── Material provided ──

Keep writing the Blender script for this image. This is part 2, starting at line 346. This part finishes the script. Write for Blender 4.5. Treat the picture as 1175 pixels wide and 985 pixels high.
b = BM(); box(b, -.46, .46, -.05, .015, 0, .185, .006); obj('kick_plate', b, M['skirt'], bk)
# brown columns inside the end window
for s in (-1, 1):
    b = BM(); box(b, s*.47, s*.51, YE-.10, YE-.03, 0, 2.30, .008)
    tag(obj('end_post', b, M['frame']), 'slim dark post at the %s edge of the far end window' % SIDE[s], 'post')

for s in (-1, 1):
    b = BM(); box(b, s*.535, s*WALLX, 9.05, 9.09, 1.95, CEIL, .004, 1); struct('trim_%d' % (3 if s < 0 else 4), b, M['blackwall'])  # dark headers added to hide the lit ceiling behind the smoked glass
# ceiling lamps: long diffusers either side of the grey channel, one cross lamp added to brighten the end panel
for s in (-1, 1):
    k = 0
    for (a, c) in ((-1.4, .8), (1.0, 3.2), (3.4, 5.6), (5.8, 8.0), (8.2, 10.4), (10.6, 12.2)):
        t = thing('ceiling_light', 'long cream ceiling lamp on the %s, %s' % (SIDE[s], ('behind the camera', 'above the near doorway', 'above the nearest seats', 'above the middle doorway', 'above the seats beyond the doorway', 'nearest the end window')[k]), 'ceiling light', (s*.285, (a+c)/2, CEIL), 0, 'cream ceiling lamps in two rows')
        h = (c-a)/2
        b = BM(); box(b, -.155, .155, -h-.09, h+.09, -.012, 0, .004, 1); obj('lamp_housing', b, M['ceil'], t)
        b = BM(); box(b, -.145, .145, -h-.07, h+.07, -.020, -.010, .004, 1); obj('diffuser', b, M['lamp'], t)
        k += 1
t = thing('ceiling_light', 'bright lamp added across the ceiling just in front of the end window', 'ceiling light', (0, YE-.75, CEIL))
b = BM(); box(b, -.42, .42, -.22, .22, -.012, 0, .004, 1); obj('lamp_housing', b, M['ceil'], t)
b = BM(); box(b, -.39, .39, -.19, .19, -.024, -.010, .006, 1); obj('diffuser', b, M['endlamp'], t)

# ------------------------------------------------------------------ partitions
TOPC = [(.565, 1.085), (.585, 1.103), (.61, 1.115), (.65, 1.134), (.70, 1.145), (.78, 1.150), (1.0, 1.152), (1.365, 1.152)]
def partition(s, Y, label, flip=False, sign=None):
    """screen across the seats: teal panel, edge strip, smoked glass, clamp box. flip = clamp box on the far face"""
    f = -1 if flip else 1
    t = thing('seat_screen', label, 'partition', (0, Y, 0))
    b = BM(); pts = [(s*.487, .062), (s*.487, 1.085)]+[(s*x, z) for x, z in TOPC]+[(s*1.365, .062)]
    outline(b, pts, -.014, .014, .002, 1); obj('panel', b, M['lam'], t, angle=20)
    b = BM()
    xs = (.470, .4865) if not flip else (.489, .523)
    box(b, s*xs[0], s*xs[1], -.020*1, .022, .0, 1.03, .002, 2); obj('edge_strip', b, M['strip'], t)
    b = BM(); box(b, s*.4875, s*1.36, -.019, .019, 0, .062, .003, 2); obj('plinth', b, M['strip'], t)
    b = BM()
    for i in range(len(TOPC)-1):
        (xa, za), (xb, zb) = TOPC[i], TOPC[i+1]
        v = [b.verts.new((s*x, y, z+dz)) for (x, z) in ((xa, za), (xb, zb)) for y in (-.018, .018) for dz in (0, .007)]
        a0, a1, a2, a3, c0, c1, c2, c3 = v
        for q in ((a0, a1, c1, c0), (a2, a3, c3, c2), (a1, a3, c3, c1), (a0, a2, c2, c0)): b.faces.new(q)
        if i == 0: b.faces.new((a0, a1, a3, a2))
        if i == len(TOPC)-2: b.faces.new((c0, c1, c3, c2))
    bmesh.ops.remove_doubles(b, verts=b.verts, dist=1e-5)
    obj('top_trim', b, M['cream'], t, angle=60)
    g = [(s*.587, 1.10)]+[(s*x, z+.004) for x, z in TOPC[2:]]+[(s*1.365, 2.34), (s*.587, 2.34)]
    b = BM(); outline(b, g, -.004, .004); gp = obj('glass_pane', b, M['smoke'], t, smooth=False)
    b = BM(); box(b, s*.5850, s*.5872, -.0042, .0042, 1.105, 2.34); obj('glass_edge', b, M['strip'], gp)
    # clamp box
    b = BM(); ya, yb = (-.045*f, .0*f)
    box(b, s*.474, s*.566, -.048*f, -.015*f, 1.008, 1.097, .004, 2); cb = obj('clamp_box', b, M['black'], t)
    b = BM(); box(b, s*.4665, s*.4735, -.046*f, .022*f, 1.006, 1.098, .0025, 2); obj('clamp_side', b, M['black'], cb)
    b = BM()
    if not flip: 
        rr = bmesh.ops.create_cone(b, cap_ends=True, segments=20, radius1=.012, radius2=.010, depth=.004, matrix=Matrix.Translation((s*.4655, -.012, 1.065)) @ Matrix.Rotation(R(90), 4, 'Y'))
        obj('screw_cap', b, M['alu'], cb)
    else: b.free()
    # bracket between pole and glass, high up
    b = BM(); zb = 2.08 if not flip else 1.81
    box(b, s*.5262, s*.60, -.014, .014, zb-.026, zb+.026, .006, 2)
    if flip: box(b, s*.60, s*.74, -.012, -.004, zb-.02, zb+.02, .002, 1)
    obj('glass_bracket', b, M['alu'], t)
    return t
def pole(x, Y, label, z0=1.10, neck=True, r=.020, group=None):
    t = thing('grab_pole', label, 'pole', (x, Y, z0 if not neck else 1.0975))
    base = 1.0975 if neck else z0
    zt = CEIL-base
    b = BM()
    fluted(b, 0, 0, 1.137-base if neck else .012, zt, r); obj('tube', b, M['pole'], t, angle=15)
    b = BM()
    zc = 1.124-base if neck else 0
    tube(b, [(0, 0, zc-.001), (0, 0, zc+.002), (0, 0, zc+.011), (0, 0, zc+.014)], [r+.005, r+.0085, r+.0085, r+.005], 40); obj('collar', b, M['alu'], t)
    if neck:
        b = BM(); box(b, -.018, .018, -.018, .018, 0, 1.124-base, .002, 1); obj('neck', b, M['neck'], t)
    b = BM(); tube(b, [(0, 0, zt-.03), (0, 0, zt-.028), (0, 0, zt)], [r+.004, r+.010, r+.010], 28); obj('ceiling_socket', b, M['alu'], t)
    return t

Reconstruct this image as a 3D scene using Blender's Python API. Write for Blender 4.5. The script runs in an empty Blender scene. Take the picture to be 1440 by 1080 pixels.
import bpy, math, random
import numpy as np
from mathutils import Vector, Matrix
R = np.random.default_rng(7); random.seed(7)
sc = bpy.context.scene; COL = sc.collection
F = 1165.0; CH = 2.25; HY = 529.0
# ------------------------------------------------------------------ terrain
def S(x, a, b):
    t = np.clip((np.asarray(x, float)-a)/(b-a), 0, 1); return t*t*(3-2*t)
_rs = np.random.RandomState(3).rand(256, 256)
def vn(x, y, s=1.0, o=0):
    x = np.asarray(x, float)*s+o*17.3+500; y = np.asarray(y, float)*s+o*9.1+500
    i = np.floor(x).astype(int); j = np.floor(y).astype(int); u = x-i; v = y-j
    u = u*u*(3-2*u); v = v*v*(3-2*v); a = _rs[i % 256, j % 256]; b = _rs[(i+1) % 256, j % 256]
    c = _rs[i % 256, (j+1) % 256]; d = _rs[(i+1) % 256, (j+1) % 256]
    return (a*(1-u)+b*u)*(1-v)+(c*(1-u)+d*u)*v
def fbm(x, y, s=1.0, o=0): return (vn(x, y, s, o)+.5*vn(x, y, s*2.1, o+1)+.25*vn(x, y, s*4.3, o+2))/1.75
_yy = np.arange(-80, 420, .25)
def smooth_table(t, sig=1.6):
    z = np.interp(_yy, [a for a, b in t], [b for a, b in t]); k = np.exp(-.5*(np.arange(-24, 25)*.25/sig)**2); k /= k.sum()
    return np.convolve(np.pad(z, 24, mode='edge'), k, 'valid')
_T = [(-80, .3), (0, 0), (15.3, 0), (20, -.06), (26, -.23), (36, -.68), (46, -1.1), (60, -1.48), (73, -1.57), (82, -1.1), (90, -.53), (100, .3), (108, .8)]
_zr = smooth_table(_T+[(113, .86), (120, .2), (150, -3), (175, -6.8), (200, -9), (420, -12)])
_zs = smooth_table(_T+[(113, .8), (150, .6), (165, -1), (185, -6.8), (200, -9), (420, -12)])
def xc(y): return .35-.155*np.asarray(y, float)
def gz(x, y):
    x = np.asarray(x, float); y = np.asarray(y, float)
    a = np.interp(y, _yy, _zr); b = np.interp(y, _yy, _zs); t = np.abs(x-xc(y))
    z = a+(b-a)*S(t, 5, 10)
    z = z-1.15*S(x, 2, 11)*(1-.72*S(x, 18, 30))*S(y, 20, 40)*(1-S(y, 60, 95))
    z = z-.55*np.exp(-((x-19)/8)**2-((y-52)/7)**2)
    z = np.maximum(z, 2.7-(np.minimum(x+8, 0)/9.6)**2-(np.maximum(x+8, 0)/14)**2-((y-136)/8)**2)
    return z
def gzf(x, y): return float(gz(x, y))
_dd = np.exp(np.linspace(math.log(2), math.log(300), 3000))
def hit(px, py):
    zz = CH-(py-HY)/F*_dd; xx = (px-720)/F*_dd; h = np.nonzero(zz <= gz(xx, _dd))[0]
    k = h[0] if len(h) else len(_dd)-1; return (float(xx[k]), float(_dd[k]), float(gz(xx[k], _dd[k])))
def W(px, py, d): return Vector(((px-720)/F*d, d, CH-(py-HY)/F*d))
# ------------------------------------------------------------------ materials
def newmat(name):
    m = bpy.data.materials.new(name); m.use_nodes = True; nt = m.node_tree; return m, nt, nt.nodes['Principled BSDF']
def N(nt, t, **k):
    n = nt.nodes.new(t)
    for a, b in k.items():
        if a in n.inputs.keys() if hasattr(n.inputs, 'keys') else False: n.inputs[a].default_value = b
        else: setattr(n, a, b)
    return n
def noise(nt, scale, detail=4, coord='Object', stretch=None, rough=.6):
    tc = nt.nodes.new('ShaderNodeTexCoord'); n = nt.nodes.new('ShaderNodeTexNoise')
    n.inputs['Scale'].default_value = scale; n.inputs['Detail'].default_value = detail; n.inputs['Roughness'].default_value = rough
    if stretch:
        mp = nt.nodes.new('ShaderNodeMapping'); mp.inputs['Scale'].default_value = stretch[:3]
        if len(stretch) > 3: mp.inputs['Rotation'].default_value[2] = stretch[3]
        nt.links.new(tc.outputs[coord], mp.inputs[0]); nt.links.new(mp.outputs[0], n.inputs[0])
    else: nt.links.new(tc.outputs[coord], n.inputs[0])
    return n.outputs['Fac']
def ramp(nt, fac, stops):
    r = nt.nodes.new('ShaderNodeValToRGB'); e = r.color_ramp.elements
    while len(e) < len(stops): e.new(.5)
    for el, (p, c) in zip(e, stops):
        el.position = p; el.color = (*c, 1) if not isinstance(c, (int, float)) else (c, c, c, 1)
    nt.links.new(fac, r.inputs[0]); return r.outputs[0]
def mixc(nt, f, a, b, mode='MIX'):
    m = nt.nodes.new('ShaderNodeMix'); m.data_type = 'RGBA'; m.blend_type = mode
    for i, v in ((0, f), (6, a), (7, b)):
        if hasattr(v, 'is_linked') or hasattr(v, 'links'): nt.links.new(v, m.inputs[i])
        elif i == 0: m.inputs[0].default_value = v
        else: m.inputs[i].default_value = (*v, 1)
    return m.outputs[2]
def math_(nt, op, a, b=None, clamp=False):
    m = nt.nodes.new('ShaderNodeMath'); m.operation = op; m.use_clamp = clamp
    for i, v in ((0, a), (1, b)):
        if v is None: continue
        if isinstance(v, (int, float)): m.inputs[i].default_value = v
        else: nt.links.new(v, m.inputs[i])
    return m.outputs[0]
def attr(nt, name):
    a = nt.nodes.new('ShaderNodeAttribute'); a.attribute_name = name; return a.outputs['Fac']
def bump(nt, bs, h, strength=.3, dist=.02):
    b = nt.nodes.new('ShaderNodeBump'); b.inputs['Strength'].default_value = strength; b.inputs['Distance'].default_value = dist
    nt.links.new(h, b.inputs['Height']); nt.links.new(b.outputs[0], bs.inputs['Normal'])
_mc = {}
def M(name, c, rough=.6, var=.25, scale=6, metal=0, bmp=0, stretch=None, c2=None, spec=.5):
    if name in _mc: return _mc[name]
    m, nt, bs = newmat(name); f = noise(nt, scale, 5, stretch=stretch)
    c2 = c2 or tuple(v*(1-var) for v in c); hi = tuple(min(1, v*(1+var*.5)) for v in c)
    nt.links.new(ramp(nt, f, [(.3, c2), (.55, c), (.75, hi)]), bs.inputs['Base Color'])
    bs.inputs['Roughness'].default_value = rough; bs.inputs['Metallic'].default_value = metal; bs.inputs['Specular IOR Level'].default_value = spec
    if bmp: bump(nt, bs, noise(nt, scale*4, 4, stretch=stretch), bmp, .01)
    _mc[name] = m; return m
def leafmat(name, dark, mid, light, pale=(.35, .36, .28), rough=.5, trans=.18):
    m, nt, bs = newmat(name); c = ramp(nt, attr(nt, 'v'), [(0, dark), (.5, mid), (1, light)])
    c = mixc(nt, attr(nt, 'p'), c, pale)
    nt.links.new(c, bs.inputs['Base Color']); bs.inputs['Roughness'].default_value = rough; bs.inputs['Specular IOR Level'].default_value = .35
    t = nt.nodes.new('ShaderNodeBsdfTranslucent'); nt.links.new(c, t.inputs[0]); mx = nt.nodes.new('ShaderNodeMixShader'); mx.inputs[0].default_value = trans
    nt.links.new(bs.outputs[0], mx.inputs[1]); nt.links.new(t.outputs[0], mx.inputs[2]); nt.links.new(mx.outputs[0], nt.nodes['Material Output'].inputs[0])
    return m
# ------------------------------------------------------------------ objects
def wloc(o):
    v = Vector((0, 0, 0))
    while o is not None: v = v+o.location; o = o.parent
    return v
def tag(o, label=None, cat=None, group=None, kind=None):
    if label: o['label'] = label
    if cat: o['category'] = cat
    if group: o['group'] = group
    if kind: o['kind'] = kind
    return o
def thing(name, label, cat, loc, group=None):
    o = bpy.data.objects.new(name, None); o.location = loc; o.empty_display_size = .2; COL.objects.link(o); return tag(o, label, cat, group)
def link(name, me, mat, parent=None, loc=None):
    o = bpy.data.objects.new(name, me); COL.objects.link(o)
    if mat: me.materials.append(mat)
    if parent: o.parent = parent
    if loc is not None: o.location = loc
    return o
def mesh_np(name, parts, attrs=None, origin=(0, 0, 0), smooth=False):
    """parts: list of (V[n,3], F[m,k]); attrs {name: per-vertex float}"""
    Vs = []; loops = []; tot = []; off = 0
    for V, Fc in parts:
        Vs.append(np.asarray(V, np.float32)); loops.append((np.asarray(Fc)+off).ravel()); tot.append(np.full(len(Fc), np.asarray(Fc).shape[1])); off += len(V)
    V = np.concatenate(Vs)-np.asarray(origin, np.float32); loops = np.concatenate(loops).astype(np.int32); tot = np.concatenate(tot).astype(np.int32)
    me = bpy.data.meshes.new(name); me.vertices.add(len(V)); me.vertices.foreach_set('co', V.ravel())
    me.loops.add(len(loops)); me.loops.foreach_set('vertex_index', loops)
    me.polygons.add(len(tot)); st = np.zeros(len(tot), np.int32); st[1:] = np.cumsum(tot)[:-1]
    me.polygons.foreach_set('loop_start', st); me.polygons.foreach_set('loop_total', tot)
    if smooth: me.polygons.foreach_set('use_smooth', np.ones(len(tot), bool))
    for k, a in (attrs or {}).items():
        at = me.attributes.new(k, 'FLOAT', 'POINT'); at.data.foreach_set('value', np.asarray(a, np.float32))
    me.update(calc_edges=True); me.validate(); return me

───

■ What you are asked to do:
Return nothing but the lines from the first line of the listing through the line with "tag(obj('end_post', b, M['frame']), 'slim", please, keeping every one of them unchanged.

■ Written answer:
Keep writing the Blender script for this image. This is part 2, starting at line 346. This part finishes the script. Write for Blender 4.5. Treat the picture as 1175 pixels wide and 985 pixels high.
b = BM(); box(b, -.46, .46, -.05, .015, 0, .185, .006); obj('kick_plate', b, M['skirt'], bk)
# brown columns inside the end window
for s in (-1, 1):
    b = BM(); box(b, s*.47, s*.51, YE-.10, YE-.03, 0, 2.30, .008)
    tag(obj('end_post', b, M['frame']), 'slim dark post at the %s edge of the far end window' % SIDE[s], 'post')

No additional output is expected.